Tag Archives: Writing

The 2k challenge

Fascinating, the number of formats out there.  Longshot Island does me the favor to define precise criteria:

Usually stories with more characters work better than stories with fewer characters.

Check. Lots of spiky characters, that’s the easy bit.

 We prefer shorter stories, 500 words to 2,500 in length.

Wordcount feels kind of low, even for shorts. The newbie writer goes search and finds confirmation. Cliff’s Notes provide a range of 1,000 to 20,000 words for short stories. A short short. Why not?

Except there is also this detail of a creative requirement:

We are looking for stories that surpass traditional genres. Slipstream. Steampunk. Subterranean. To name a few possibilities. We are looking for lost places. We want stories that make people laugh as well as cry. We want something different.

This calls for a quick check on Wikipedia.

Slipstream is a kind of fantastic or non-realistic fiction that crosses conventional genre boundaries between science fiction, fantasy, and literary fiction.

Steampunk is a subgenre of science fiction or science fantasy that incorporates technology and aesthetic designs inspired by 19th-century industrialsteam-powered machinery.

Subterranean fiction is a subgenre of adventure fiction which focuses on underground settings, sometimes at the center of the Earth or otherwise deep below the surface.

Interesting business model. Let’s try this and call it the 2k challenge.

Narrative beats

Amazing, the amount of terminology one needs to master to discuss book quality issues. Newest addition, courtesy of Ally Machate, owner of The Writer’s Ally via LinkedIn: ‘Beat’, as in narrative beats.

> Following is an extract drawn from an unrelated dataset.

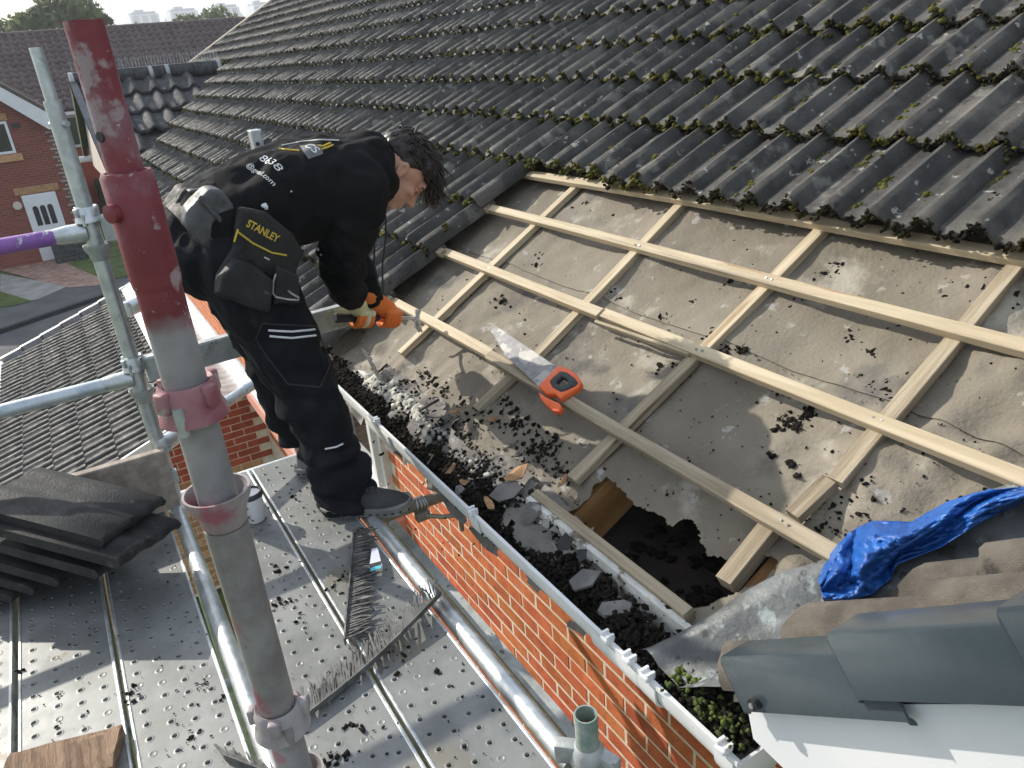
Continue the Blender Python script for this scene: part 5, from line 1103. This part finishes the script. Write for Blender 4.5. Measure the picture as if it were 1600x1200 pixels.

Repetitive beats as one major cause of boredom, makes loads of sense. Even novice me experiences occasional rewriting urges associated with a feeling of ‘We’ve been there, haven’t we?’. The plot needs to progress, or the character to reveal one more trait, stalling is no good. But where to stop the pruning and condensing?

Can’t there be some fun in discovering how a previously revealed attitude becomes manifest in a novel situation? The personality-savvy reader enjoying to be able to guess how a certain character will struggle through a particular adversity?

I do wonder and won’t ask yet. One more future question. In the meantime, lets pay attention to the beats. This weekend will see one more back to beginnings rewriting round for Think-o-mat anyway.

 

Target audience?

One more LinkedIn learning, and I once again lost track of the advice, meaning I can’t thank the author personally. Bad Troim.

Anyway, I do recall the advice: “Know your target audience. ”

Well, this is either very easy or borderline impossible.

At first glance it’s a no-brainer: I’m the target audience. I’m first and foremost entertaining myself. Know this sounds like the admission of a bad neurosis. Bad luck. I’m having fun writing stupid stories in bad English. I need to practice my third language for day job purposes, and this is even more fun than reading The Guardian and The Economist, listening to npr and watching CNN or BBC World.

The author of the advice assumes that any writer longs for as large an audience as possible. For purse and/or pride reasons. Let’s pretend for a second to be affected by this particular delusion.

If what is supposed to be my target audience shares traits with me, the following preferences prevail:

  • Escapism through entertainment: Laugh and puzzle good. Deep thoughts bad, unless they come in light doses and funny wraps.
  • Linguistic simplicity: Fine to occasionally need Google translate  and reread some sentences. ‘Occasionally’. ‘Some’.
  • Race, gender and class stereotypes as well as gross violence, especially torture, are no entertainment, they are plain yuck. 

Simple preferences.  But how to find people sharing them? This list doesn’t easily translate into conventional sociological categories. I’ll settle for knowing my audience’s preferences without having the slightest clue how to reach it.

 

Obsessed with visuals

In principle, Think-o-mat doesn’t progress too badly, on the plot and character side of issues. Chapter 6 will be available by the end of the week. But style remains a huge concern…

The third language issue is solved by having been declared a feature.

Rewriting after a gap of at least one day is both a must and fine. At least half of the first version of any scene is found guilty of verbosity and goes trash while the rest is subjected to mood stress tests and has to survive a couple of permutations. So far, so fine. Long live the memory of Saint Steve, inventor of the tablet without all this wouldn’t be possible.

What really sucks is my obsession with optical balance. No writer should worry about a single small word ending up all alone in a new line. This is irrelevant. In todays eWorld, line breaks vary according to gadgets. I know it. I tell myself to ignore optical balance. And end up spending time on dreaming up constructions that don’t sound too bad while looking more balanced. Bad Troim! Probably correlated to my Duck-on-Wall tick. Or trick.

Wonder if other writers, especially real, professional ones, experience similar kinds of bias. Don’t dare raise the question in one of the LinkedIn groups. Yet.